The question is as follows:
Use the contraction mapping theorem to show that the following system of equations:
$x_1$ + $\dfrac{1}{10}\cos(2x_1 + x_2)$ = $1$
$x_2$ + $\dfrac{1}{10}\sin(x_1 + x_2)$ = $2$.
has a unique solution $(x_1, x_2)$ on $\mathbb{R^2}$.
I'm a little familiar with the contraction mapping theorem in terms of one variable, but this is a whole different beast....any push in the right direction is appreciated!
On
Get $x_1$ and $x_2$ into their own equations and then find the Jacobian matrix. Then apply the $\infty$-norm to find $q$ which will be between zero and one, not inclusive.
Edit (by popular demand):
I wrote this on my phone whilst picking up dinner, so please do excuse my terse response.

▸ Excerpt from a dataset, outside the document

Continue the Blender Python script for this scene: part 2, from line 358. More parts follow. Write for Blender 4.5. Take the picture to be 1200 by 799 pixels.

Here is what I mean by getting $x_1$ and $x_2$ by themselves. You want \begin{align*}x_1&=\frac{1}{10}[1-x_2-\sin(x_1+x_2)]\\x_2&=\frac{1}{10}[2+x_1+\cos(x_1-x_2)]\end{align*} and then you will find the Jacobian matrix by taking partial derivatives with respect to $x_1$ and $x_2$. Then use the $\infty$-norm of the Jacobian to find what $q$ is.
The way to apply the contraction theorem is to write it in the form $f(\overrightarrow{X})=\overrightarrow{X}$ for $\overrightarrow{X}=(x_1, x_2).$ The form of the equations sort of gives away what $f$ should be; you then just need to show that it is a contraction. That is, show that $|f(\overrightarrow{X})-f(\overrightarrow{Y})|\leq c|\overrightarrow{X}-\overrightarrow{Y}|$ for all pairs of vectors, and for $c<1$. From there you get that $f$ has a unique fixed point, which is what you want.